Just to clarify, encoding identifiers as URI's, my suggestion, is NOT "externalizing the information under another URL". It is just picking a standard format for identifiers, the identifier format of the web, to re-use standards and cut down on custom vocabulary. If your 'simplebib' idea made sense, it could look like:

'simplebib' : {
   identifier:  info:isbn:1234556X
}

or identifier: info:oclcnum:whatever
etc.

Note that "info" URIs not only don't need to be "looked up from another URL" to "resolve" -- info URIs are actually un-resolvable! While the ASIN http URI is (sort of) resolvable, it still doesn't _need_ to be looked up to resolve. Nothing is externalized.

'simplebib' : {
  identifier:  http://amazon.com/asin/whatever
or whatever.

Likewise for "OpenURL". Despite the name, OpenURL is, in practice, a standard vocabulary/encoding for citation details, it is not a method of 'externalizing the information'. This is an OpenURL context object in KEV format that identifies a particular book:

rft.title=Manufacturing Consent&rft.au=Noam Chomsky&rft_id=info:isbn:whatever

Etc.


If you want to make up your own brand new citation format, then of course that is within your capabilities. It seems to me that trying to re-use as much infrastructure that already exists is good. Even if that's just re-using URI infrastructure (including info: URIs). Especially if you expect anyone other than you to 'adopt' this.

Jonathan

Tim Spalding wrote:
Unless someone can come up with a perfect pre-cooked format—one that
not only covers what we need but is also super easy and
space-efficient (we have only 1/2k to use!)—Why don't we just decide
on:

'simplebib' : {

}

and start filling in fields. I don't think it makes sense to
externalize the information under another URL, at least in the first
instance. That at least doubles the calls involved, and makes whatever
you build dependent on lots of external services that may or may not
work.

Best,
Tim

On Wed, Apr 21, 2010 at 10:45 AM, Jonathan Rochkind <rochk...@jhu.edu> wrote:
So almost all of those identifiers can be formatted as a URI.   Although
sometimes it takes an info: uri, which some people don't like, but I like,
for reasons relevant to their usefulness here.

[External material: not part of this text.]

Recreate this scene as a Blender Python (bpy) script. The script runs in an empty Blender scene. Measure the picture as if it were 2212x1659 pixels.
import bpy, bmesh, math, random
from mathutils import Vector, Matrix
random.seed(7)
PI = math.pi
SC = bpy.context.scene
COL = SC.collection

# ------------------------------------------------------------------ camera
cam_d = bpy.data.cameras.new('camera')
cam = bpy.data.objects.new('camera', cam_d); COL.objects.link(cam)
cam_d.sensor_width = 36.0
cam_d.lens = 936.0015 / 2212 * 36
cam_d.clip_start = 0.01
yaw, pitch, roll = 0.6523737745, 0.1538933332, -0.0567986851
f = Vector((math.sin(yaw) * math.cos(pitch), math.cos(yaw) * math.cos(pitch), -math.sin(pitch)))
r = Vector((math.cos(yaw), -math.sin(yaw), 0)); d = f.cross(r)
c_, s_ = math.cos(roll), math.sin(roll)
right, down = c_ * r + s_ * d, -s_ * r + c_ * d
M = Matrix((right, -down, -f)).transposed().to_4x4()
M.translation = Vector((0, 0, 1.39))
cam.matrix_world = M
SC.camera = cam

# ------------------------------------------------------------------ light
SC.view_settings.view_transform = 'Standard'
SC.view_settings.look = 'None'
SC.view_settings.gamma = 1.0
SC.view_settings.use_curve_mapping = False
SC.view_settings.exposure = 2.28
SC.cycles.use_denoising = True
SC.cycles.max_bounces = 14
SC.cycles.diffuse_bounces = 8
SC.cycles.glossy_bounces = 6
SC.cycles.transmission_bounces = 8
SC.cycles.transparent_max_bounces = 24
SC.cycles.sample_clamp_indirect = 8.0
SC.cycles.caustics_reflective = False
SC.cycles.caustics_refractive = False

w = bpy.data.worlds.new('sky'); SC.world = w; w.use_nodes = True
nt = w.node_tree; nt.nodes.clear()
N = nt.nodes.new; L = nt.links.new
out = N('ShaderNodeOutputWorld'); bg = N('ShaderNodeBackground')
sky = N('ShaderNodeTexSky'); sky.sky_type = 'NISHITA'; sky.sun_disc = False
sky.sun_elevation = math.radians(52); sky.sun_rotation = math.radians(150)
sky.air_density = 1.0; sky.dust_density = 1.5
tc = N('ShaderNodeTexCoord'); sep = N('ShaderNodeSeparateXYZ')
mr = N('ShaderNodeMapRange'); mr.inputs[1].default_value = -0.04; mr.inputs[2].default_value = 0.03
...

ISBN, ISSN, LCCN, and OCLCnum all have registered info: URI sub-schemes.  I
once tried to figure out how to express an EAN as a URI, and I think I _did_
eventually find _something_, but it was kind of confusing and hard to track
down (The EAN/UPC/etc people have some info URI subschemes registered too, I
think, but it's hard to figure out what it all means).  For ASIN, I have
been in the habit of using an Amazon http URI, the problem is that Amazon
really offers several http URIs for the same ASIN, so you kind of just have
to pick one format.

Oh, and you can do DOI as an info: URI too.

So your annotation _could_ simply be "a URI".  And get a lot of stuff. But
this leaves out a lot of things that don't really have good identifiers at
all:   Articles in popular (not scholarly) newspapers/journals;   most daily
newspapers as titles themselves (don't usually have an ISSN);  Movies;
 books too old (or for other odd reasons lacking) an ISBN (or lccn or
oclcnum).  Scholarly articles that don't have a DOI (the majority of them).

Maybe you could use the citation microformat extended to take arbitrary URI
identifiers?  So for stuff without an identifier, you've got the citation
details, but you can still stick identifiers in with URIs?

And as someone else mentioned, this _is_ pretty much the use-case of
traditional "OpenURL", and it does handle it well enough: allowing you put
enough structured citation in to identify the referent for things without
identifiers, allowing you to put arbitrary URIs  in rft_id.   But OpenURL is
kind of a monster to work with.   And doesn't deal too well with certain
kinds of citations like movies or music either, it's really focused on
published textual materials.

Jonathan

Tim Spalding wrote:
I was wondering if there was a good microformat. The trick is that the
citation format is very much about stuff that gets displayed, and
lacks the critical linking ids you'd want—ISBN, SSN, LCCN, OCLC, ASIN,
EAN, etc.

If people know of others that would work, maybe that's the answer.

On Wed, Apr 21, 2010 at 8:38 AM, Karen Coombs <librarywebc...@gmail.com>
wrote:

Have you looked the the citation microformat (
http://microformats.org/wiki/citation) ? Don't know where work with this
stands but it seems pretty interesting to me.